DATASET CONTENT
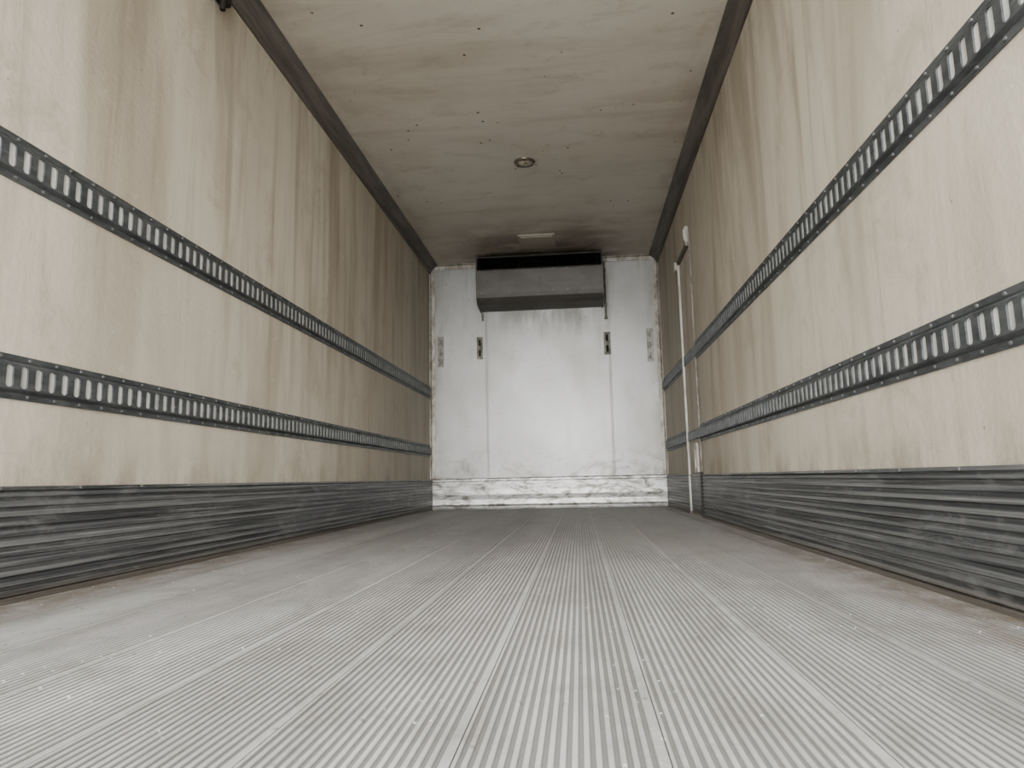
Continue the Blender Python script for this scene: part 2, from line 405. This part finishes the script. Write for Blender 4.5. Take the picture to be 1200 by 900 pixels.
box(bm,HW-.026,HW-.010,5.30,5.32,.36,.50,0,.004)
new_obj('handle_plate',bm,[mat_white,mat_dark],Dr)
bm=bmesh.new(); box(bm,HW-.012,HW,ya+.01,yb-.02,.02,.31,0,.003); box(bm,HW-.018,HW,ya+.01,yb-.02,.298,.312,0,.003); new_obj('door_kick',bm,[mat_scuff],Dr)
bm=bmesh.new(); box(bm,HW-.022,HW,ya-.035,ya-.012,.0,.33,0,.004); new_obj('rubber_seal',bm,[mat_rub],Dr)

# small hook at left cove
bm=bmesh.new(); box(bm,-HW+.005,-HW+.05,2.60,2.72,2.46,2.54,0,.01); cyl(bm,(-HW+.04,2.66,2.45),.012,.08,'Z',12)
new_obj('cable_clip',bm,[mat_rub])

# outside yard below truck bed
bm=bmesh.new(); box(bm,-30,30,-40,Y0-.3,-1.3,-1.2); new_obj('ground',bm,[mat_conc])

# ---------------------------------------------------------------- light
w=bpy.data.worlds.new('overcast'); scene.world=w; w.use_nodes=True
nt=w.node_tree; bg=nt.nodes['Background']
bg.inputs[0].default_value=(.965,.985,1,1); bg.inputs[1].default_value=3.3
sd=bpy.data.lights.new('hazy_sun','SUN'); sd.energy=9.5; sd.angle=math.radians(60); sd.color=(1,.99,.97)
so=bpy.data.objects.new('hazy_sun',sd); scene.collection.objects.link(so)
so.rotation_euler=Vector((0,1,-.22)).to_track_quat('-Z','Y').to_euler()

# ---------------------------------------------------------------- camera
yaw,pitch,roll=.0949,.1384,.0207
R3=Matrix.Rotation(yaw,3,'Z')@Matrix.Rotation(pitch,3,'X')@Matrix.Rotation(roll,3,'Y')
r,f,u=R3.col[0],R3.col[1],R3.col[2]
cm=Matrix(((r.x,u.x,-f.x,.3292),(r.y,u.y,-f.y,0),(r.z,u.z,-f.z,.3045),(0,0,0,1)))
cd=bpy.data.cameras.new('camera'); cd.sensor_width=36; cd.lens=24.0; cd.clip_start=.02
co=bpy.data.objects.new('camera',cd); scene.collection.objects.link(co); co.matrix_world=cm
scene.camera=co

TASK STATEMENT
Leave out the pictures and transcribe everything else exactly.

THE ANSWER
Continue the Blender Python script for this scene: part 2, from line 405. This part finishes the script. Write for Blender 4.5. Take the picture to be 1200 by 900 pixels.
box(bm,HW-.026,HW-.010,5.30,5.32,.36,.50,0,.004)
new_obj('handle_plate',bm,[mat_white,mat_dark],Dr)
bm=bmesh.new(); box(bm,HW-.012,HW,ya+.01,yb-.02,.02,.31,0,.003); box(bm,HW-.018,HW,ya+.01,yb-.02,.298,.312,0,.003); new_obj('door_kick',bm,[mat_scuff],Dr)
bm=bmesh.new(); box(bm,HW-.022,HW,ya-.035,ya-.012,.0,.33,0,.004); new_obj('rubber_seal',bm,[mat_rub],Dr)

# small hook at left cove
bm=bmesh.new(); box(bm,-HW+.005,-HW+.05,2.60,2.72,2.46,2.54,0,.01); cyl(bm,(-HW+.04,2.66,2.45),.012,.08,'Z',12)
new_obj('cable_clip',bm,[mat_rub])

# outside yard below truck bed
bm=bmesh.new(); box(bm,-30,30,-40,Y0-.3,-1.3,-1.2); new_obj('ground',bm,[mat_conc])

# ---------------------------------------------------------------- light
w=bpy.data.worlds.new('overcast'); scene.world=w; w.use_nodes=True
nt=w.node_tree; bg=nt.nodes['Background']
bg.inputs[0].default_value=(.965,.985,1,1); bg.inputs[1].default_value=3.3
sd=bpy.data.lights.new('hazy_sun','SUN'); sd.energy=9.5; sd.angle=math.radians(60); sd.color=(1,.99,.97)
so=bpy.data.objects.new('hazy_sun',sd); scene.collection.objects.link(so)
so.rotation_euler=Vector((0,1,-.22)).to_track_quat('-Z','Y').to_euler()

# ---------------------------------------------------------------- camera
yaw,pitch,roll=.0949,.1384,.0207
R3=Matrix.Rotation(yaw,3,'Z')@Matrix.Rotation(pitch,3,'X')@Matrix.Rotation(roll,3,'Y')
r,f,u=R3.col[0],R3.col[1],R3.col[2]
cm=Matrix(((r.x,u.x,-f.x,.3292),(r.y,u.y,-f.y,0),(r.z,u.z,-f.z,.3045),(0,0,0,1)))
cd=bpy.data.cameras.new('camera'); cd.sensor_width=36; cd.lens=24.0; cd.clip_start=.02
co=bpy.data.objects.new('camera',cd); scene.collection.objects.link(co); co.matrix_world=cm
scene.camera=co